I love it! Why can so many of us have the same gripes about society yet nothing ever changes? #5 is probably my only difference - I like the kids to sleep til 7ish. Not earlier, no later than 8:00, but that never happens. I especially love 3, 4, 7, 8, 9, 10, 11, 12!, 15, 17, 18, 19!, 24, and 25...

MiaKatia said...

Those all sound like perfectly legitimate gripes to me. Although we take our kids out to eat. Since we have been doing it since birth they are really well behaved, no really they are!

Tanja said...

I think you and I would get along quite nicely! I am so down with
#5,9,13,15,18 and 19. Couldn't agree with you more!

tiburon said...

I am with you on almost all these.

I CANNOT get on board with #12. If I ruled out anything after 9pm I would have missed 4 goodies on Saturday night alone!

Shawn said...

Wow! We are soooo alike! I agree WHOLEHEARTEDLY with you on 1,2,4,5,6,9,13,14,17,18,19,20,21,23,
24,and 25! Amazing. I especially hate ANYTHING that has to do with disrupting my sleep or even having anything to do with early morning. My hubby accidently didn't turn off his alarm this last Sunday---when I had a big gig to go to that day---and I couldn't get back to sleep! AAArrrggghhh---I was sooo
pissed, you don't even want to know!

L. said...

Ahhhhhhh! A Mother's final validation! Now you recognize why the number one greatest crime that could be committed in your childhood home was to wake up your mother ANY TIME SHE WAS SLEEPING (except when you had to throw up or your heart was broken by a boyfriend. I did have SOME warmth and kindness!)

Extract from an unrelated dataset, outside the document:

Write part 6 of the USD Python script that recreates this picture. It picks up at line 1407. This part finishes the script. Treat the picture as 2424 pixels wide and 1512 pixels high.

So what if you had to fix your own breakfast-- at least you didn't have me grousing and nagging at you in the morning. And don't forget those 4 years I got up at 5:30 a.m. to teach early morning seminary TO YOU! I should get the Celestial Kingdom for that alone! (Actually, you were one of my best students, and those were the most spiritual years of my life.)

Kami said...

Ha! You crack me up! #12 is hilarious and then Tib's comment...whoa, TMI! I really can't think of anything to add right now, that is a great list!

Sher said...

Holy Mother F---Oh wait you don't like that. Sorry.
Amen to all of the above.
Especially the carpool lane, and taking kids to restaurants. I paid for a babysitter so I could have a peaceful evening and if I had to listen to obnoxious kids, I'd rather it be mine.
I hate when people talk to my 7 year old like a baby. She just rolls her eyes at them, and talked to them like they're stupid. Way to go, girl!

I love this post!!

Sher said...

Holy Mother F---Oh wait you don't like that. Sorry.
Amen to all of the above.
Especially the carpool lane, and taking kids to restaurants. I paid for a babysitter so I could have a peaceful evening and if I had to listen to obnoxious kids, I'd rather it be mine.
I hate when people talk to my 7 year old like a baby. She just rolls her eyes at them, and talked to them like they're stupid. Way to go, girl!

I love this post!!

Kenny and Kelli Ray said...

pretty much agree with almost everything!

André said...

Most of those things bug me but my number one pet peeve is stupid people. Because my panties kept bunching and getting tied in knots from these worrying things, I just stopped wearing them. Thongs didn't work much better.